-- Exercise --
Starting at the first line of the listing below, repeat each line up to and including the one containing "col = sc.collection". Leave out pictures.

-- Data --
________________________________________

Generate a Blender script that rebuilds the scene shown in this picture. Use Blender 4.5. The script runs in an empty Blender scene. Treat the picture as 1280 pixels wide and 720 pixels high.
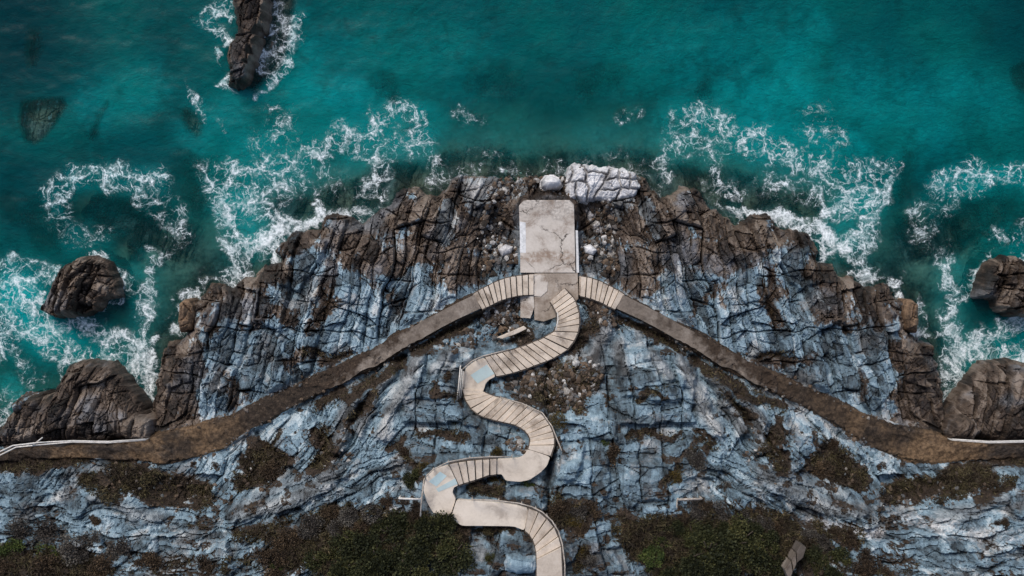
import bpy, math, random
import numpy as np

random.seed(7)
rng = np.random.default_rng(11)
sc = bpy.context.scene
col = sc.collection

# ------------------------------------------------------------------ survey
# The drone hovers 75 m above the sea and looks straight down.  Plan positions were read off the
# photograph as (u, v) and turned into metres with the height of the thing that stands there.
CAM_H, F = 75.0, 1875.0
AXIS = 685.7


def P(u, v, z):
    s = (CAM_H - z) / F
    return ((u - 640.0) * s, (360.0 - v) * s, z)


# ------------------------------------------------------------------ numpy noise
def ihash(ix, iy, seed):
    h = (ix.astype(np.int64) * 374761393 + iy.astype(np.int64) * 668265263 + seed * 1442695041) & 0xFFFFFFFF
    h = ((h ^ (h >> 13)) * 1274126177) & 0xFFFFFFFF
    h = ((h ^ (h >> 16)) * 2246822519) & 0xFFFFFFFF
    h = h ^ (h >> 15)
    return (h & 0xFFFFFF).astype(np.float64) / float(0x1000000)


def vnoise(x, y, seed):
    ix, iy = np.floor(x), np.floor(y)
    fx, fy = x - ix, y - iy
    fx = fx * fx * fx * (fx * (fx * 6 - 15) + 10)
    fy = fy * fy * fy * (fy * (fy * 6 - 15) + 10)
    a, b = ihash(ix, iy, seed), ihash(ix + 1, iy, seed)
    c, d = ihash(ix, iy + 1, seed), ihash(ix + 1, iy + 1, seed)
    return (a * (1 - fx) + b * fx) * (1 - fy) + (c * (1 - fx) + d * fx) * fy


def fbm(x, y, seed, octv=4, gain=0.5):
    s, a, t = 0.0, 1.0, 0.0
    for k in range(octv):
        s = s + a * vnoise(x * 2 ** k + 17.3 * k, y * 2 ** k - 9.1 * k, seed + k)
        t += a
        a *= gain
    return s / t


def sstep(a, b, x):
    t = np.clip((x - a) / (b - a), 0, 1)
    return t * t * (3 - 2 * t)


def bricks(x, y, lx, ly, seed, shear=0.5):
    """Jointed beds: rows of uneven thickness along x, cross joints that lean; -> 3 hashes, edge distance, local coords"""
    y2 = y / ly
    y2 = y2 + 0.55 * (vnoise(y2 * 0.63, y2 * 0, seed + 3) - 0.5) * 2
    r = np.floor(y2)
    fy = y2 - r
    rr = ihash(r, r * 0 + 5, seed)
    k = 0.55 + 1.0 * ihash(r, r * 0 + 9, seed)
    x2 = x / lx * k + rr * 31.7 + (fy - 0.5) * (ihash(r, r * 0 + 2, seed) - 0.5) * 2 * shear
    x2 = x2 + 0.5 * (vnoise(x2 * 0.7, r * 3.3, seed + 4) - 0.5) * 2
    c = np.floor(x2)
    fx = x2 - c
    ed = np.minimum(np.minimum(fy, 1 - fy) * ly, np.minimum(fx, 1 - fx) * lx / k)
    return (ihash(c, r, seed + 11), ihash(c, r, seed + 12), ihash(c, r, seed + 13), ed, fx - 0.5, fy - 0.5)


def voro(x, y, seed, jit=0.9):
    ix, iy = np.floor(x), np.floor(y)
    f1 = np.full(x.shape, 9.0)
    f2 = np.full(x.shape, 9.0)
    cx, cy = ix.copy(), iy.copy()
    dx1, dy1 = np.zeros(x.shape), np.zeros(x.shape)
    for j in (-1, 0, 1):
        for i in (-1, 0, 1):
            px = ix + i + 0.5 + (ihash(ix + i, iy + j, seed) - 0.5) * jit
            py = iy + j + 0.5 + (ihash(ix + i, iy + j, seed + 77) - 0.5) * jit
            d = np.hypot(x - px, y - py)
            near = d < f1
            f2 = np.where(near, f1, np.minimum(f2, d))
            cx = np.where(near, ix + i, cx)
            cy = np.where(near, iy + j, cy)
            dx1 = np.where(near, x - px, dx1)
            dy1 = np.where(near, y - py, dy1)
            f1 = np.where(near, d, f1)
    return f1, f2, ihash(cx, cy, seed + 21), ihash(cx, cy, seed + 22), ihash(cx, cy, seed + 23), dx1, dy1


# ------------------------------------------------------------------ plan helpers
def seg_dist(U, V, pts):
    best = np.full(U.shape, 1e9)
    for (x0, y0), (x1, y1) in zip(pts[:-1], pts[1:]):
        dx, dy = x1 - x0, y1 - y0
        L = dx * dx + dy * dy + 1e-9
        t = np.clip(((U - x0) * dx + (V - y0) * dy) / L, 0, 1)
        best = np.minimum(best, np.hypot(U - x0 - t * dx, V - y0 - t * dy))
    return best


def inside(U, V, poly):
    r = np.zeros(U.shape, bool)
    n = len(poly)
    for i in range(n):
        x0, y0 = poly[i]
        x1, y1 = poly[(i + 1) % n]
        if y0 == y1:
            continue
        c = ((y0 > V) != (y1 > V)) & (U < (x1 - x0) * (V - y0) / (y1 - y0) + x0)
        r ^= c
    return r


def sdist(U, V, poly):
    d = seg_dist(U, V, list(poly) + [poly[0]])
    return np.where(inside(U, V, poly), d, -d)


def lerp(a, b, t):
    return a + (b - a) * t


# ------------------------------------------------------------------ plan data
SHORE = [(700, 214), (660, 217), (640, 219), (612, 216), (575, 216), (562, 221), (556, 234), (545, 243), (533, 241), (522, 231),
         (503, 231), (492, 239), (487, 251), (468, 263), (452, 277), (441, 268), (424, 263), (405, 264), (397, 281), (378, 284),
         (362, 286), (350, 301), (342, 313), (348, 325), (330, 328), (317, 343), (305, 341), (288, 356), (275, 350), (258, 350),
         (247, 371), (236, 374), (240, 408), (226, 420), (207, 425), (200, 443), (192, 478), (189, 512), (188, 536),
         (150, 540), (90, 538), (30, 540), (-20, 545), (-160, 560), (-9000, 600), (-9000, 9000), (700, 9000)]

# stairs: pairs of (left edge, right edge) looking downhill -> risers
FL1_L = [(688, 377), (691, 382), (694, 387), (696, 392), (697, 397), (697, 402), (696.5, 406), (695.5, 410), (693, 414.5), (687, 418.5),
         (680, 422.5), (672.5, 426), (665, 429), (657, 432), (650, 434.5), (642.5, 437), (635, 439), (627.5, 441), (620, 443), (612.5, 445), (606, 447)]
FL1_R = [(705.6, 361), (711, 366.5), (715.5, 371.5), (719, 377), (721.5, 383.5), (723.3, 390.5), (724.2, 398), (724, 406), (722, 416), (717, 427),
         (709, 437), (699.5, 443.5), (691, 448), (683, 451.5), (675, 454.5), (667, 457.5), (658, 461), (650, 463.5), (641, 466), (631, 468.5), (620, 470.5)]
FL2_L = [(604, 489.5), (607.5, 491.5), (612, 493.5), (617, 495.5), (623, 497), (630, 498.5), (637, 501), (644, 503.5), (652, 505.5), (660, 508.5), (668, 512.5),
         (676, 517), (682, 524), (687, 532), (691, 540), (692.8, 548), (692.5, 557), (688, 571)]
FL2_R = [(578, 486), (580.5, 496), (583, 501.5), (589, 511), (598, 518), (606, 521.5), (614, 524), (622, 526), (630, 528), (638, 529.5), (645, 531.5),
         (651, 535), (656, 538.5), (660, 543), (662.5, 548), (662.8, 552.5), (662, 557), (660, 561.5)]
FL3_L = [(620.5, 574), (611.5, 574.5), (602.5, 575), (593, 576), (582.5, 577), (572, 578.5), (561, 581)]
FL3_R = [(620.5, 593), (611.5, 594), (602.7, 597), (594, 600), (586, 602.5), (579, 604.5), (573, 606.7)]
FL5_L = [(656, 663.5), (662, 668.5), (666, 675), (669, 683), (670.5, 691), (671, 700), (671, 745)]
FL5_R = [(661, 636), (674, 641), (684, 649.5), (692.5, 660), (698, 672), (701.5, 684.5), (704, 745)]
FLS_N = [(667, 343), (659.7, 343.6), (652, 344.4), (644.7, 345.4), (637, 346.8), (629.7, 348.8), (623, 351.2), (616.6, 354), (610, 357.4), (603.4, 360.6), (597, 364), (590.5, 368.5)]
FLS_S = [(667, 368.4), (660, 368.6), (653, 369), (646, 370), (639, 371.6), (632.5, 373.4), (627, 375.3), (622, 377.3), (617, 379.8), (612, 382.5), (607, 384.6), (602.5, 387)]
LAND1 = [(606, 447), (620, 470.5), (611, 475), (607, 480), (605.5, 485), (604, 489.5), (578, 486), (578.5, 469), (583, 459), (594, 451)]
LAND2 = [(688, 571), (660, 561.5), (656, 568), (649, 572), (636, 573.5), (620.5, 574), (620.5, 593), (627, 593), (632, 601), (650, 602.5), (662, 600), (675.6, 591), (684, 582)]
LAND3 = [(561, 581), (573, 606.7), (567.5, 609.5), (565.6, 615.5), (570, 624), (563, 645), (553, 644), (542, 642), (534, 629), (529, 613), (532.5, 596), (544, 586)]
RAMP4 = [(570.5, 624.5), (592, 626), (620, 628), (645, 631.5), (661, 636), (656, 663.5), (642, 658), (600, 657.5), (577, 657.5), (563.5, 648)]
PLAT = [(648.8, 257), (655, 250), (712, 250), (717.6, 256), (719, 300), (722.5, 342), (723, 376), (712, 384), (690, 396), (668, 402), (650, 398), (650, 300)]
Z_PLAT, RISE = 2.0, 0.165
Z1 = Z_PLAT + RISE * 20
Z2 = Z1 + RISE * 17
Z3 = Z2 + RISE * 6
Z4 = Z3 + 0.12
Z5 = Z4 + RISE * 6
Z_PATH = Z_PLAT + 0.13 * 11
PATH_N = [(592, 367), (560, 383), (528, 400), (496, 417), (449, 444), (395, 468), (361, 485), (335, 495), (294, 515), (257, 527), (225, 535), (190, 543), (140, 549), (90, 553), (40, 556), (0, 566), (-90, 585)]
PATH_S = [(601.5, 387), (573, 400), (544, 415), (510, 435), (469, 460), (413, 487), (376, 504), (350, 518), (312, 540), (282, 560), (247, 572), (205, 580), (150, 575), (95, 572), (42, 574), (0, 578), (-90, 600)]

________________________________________

-- Reply --
Generate a Blender script that rebuilds the scene shown in this picture. Use Blender 4.5. The script runs in an empty Blender scene. Treat the picture as 1280 pixels wide and 720 pixels high.
import bpy, math, random
import numpy as np

random.seed(7)
rng = np.random.default_rng(11)
sc = bpy.context.scene
col = sc.collection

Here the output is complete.